THE REQUEST:
Without the pictures, return all of the material exactly as written.

SOURCE MATERIAL:
— Begin —

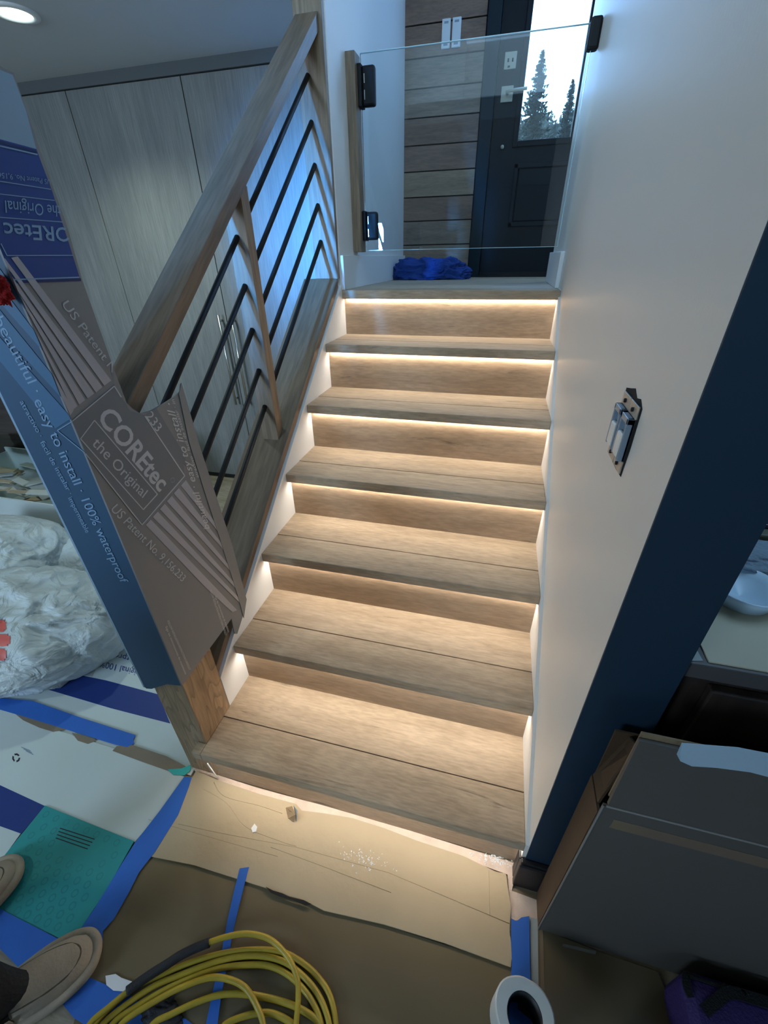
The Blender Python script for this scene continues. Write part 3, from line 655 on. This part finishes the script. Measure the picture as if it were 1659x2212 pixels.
for j in range(9):
    for i in range(8):
        q = c0 + cu * ((i + .5 + .5 * (j % 2)) / 8.8) + cv * ((j + .6) / 6.6)
        if 3 <= i <= 6 and j in (1, 2): continue
        if q.y > 1985 + (q.x - 20) * .3 or q.x < -40: continue
        cc = G(q.x, q.y, .0095)
        V = []; Fc = []
        for k in range(12):
            for r in (.006, .0095): V.append((cc.x + r * math.cos(k * .5236), cc.y + r * math.sin(k * .5236), cc.z))
        for k in range(12): Fc.append((2 * k, 2 * k + 1, (2 * k + 3) % 24, (2 * k + 2) % 24))
        mk('ring_print', V, Fc, TEALD, tl)
for q in range(4): pr('printed_line', [(130 - q * 3, 1788 + q * 7), (205 - q * 5, 1812 + q * 7), (204 - q * 5, 1814 + q * 7), (129 - q * 3, 1790 + q * 7)], .0094, BLACKP, tl)
# the tan cardboard at the foot of the stairs
kd = sheet('cardboard_sheet', [(425, 1666), (470, 1686), (560, 1716), (640, 1738), (652, 1752), (700, 1758), (760, 1768), (830, 1790), (900, 1817), (1000, 1850), (1070, 1884), (1092, 1888), (1103, 1960), (1100, 2010), (1106, 2060), (1103, 2090), (960, 2038), (830, 1998), (700, 1968), (656, 1945), (620, 1936), (578, 1920), (420, 1870), (280, 1842), (346, 1765), (393, 1715)], .006, .004, KRAFT)
tag(kd, 'tan cardboard sheet at the foot of the stairs with creases and tears', 'cardboard')
def crease(pts, w=.0012, mat=KRAFT, par=kd, z=.0102):
    P = [G(u, v, z) for u, v in pts]; return tube('crease', P, w * .8, mat, par, 6)
crease(crom([(462, 1690), (485, 1720), (560, 1740), (610, 1757)], 5)); crease(crom([(440, 1705), (490, 1735), (530, 1785), (600, 1815), (640, 1828)], 5), .0009)
crease([(385, 1780), (480, 1800), (640, 1830), (840, 1885), (1100, 1995)], .0008); crease([(585, 1830), (700, 1872), (845, 1928)], .0008); crease([(1056, 1880), (1058, 1975)], .0008); crease([(320, 1770), (600, 1850)], .0006)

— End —

EXPECTED OUTPUT:
The Blender Python script for this scene continues. Write part 3, from line 655 on. This part finishes the script. Measure the picture as if it were 1659x2212 pixels.
for j in range(9):
    for i in range(8):
        q = c0 + cu * ((i + .5 + .5 * (j % 2)) / 8.8) + cv * ((j + .6) / 6.6)
        if 3 <= i <= 6 and j in (1, 2): continue
        if q.y > 1985 + (q.x - 20) * .3 or q.x < -40: continue
        cc = G(q.x, q.y, .0095)
        V = []; Fc = []
        for k in range(12):
            for r in (.006, .0095): V.append((cc.x + r * math.cos(k * .5236), cc.y + r * math.sin(k * .5236), cc.z))
        for k in range(12): Fc.append((2 * k, 2 * k + 1, (2 * k + 3) % 24, (2 * k + 2) % 24))
        mk('ring_print', V, Fc, TEALD, tl)
for q in range(4): pr('printed_line', [(130 - q * 3, 1788 + q * 7), (205 - q * 5, 1812 + q * 7), (204 - q * 5, 1814 + q * 7), (129 - q * 3, 1790 + q * 7)], .0094, BLACKP, tl)
# the tan cardboard at the foot of the stairs
kd = sheet('cardboard_sheet', [(425, 1666), (470, 1686), (560, 1716), (640, 1738), (652, 1752), (700, 1758), (760, 1768), (830, 1790), (900, 1817), (1000, 1850), (1070, 1884), (1092, 1888), (1103, 1960), (1100, 2010), (1106, 2060), (1103, 2090), (960, 2038), (830, 1998), (700, 1968), (656, 1945), (620, 1936), (578, 1920), (420, 1870), (280, 1842), (346, 1765), (393, 1715)], .006, .004, KRAFT)
tag(kd, 'tan cardboard sheet at the foot of the stairs with creases and tears', 'cardboard')
def crease(pts, w=.0012, mat=KRAFT, par=kd, z=.0102):
    P = [G(u, v, z) for u, v in pts]; return tube('crease', P, w * .8, mat, par, 6)
crease(crom([(462, 1690), (485, 1720), (560, 1740), (610, 1757)], 5)); crease(crom([(440, 1705), (490, 1735), (530, 1785), (600, 1815), (640, 1828)], 5), .0009)
crease([(385, 1780), (480, 1800), (640, 1830), (840, 1885), (1100, 1995)], .0008); crease([(585, 1830), (700, 1872), (845, 1928)], .0008); crease([(1056, 1880), (1058, 1975)], .0008); crease([(320, 1770), (600, 1850)], .0006)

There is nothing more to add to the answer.